Directive >> Only the lines from the line that has "What Blender Python" through the line that has "bpy.data.objects.remove(o, do_unlink=True)" should be reproduced, exactly and with both ends kept.

>>>>

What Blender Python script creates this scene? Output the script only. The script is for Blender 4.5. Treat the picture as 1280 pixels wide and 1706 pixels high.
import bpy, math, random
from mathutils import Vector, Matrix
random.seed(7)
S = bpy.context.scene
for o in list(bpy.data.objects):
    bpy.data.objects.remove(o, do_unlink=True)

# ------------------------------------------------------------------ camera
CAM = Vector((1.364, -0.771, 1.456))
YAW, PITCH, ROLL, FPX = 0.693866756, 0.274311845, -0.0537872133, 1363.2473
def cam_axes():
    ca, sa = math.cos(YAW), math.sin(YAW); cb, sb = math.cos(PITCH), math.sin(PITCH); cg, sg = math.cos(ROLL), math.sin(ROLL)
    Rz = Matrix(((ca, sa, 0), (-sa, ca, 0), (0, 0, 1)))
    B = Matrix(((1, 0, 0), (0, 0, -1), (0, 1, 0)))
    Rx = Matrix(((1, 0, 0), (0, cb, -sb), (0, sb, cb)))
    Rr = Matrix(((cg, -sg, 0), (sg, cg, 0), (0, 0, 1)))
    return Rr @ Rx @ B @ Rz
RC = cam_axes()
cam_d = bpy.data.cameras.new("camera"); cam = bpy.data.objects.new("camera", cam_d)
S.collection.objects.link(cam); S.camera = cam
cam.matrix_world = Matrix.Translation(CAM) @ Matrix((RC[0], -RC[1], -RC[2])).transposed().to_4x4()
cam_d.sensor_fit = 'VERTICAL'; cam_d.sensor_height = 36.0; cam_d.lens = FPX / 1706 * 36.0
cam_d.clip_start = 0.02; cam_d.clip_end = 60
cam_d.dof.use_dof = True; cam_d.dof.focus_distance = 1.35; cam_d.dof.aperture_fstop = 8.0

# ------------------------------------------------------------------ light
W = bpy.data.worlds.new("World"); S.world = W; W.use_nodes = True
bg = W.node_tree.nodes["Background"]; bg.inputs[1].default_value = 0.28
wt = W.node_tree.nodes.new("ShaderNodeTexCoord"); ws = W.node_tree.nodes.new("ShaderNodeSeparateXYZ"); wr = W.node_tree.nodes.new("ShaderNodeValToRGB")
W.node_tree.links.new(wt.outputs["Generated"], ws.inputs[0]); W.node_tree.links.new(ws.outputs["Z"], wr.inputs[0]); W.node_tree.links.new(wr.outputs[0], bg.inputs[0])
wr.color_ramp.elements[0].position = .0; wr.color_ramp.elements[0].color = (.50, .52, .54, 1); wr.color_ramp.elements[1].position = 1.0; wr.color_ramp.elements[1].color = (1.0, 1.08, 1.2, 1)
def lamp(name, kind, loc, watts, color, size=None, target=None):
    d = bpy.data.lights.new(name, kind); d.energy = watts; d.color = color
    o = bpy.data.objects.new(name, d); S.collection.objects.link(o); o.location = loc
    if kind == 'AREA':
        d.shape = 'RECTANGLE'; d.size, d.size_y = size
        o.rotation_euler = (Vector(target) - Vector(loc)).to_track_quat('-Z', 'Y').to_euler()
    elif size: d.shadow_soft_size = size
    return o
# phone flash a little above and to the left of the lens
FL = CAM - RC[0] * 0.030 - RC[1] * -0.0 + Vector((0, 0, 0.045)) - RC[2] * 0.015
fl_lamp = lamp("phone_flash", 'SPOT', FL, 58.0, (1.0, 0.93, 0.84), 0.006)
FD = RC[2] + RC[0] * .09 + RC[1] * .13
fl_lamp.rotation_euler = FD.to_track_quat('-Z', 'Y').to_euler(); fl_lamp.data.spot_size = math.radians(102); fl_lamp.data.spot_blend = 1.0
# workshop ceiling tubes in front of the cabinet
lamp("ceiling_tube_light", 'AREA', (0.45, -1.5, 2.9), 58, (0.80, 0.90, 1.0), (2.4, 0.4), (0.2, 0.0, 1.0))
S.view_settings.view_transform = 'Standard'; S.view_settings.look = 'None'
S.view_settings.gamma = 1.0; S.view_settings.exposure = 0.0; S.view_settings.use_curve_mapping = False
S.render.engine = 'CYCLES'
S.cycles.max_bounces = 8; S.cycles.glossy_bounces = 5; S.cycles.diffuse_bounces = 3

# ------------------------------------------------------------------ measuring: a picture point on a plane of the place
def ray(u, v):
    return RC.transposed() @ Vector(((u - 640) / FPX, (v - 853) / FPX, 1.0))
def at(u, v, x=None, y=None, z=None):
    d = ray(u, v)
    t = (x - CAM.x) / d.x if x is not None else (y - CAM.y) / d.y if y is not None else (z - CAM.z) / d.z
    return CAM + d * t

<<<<
>>>>

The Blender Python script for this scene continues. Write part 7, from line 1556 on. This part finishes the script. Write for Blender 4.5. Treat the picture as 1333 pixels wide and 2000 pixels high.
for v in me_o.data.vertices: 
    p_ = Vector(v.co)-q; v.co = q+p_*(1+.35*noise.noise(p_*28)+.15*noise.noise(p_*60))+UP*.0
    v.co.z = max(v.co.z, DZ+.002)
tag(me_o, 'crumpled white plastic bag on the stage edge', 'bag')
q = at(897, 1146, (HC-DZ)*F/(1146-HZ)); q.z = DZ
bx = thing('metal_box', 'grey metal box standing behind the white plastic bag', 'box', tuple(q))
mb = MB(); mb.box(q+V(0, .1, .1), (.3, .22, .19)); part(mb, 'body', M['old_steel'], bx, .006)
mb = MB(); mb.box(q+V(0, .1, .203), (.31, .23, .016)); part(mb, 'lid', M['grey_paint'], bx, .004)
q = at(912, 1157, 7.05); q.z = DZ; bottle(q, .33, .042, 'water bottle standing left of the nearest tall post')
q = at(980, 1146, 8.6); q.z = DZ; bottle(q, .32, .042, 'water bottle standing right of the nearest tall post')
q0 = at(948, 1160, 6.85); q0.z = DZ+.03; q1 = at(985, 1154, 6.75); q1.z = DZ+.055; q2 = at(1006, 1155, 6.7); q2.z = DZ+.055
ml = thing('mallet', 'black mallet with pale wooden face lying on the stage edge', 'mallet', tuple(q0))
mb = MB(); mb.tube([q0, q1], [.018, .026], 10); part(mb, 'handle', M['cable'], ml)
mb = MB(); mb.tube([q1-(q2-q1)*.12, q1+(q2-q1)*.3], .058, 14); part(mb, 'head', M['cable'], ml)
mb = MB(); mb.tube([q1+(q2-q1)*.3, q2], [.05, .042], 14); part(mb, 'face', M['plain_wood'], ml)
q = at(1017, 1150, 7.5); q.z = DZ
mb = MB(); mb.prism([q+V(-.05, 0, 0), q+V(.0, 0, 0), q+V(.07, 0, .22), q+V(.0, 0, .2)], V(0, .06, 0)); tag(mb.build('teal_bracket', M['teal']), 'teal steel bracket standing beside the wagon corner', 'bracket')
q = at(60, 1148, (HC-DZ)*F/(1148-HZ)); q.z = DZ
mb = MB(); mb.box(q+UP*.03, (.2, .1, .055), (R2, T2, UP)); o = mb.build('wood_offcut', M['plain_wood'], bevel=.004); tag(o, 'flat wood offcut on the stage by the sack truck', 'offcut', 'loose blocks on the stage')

<<<<

Solution below >>
What Blender Python script creates this scene? Output the script only. The script is for Blender 4.5. Treat the picture as 1280 pixels wide and 1706 pixels high.
import bpy, math, random
from mathutils import Vector, Matrix
random.seed(7)
S = bpy.context.scene
for o in list(bpy.data.objects):
    bpy.data.objects.remove(o, do_unlink=True)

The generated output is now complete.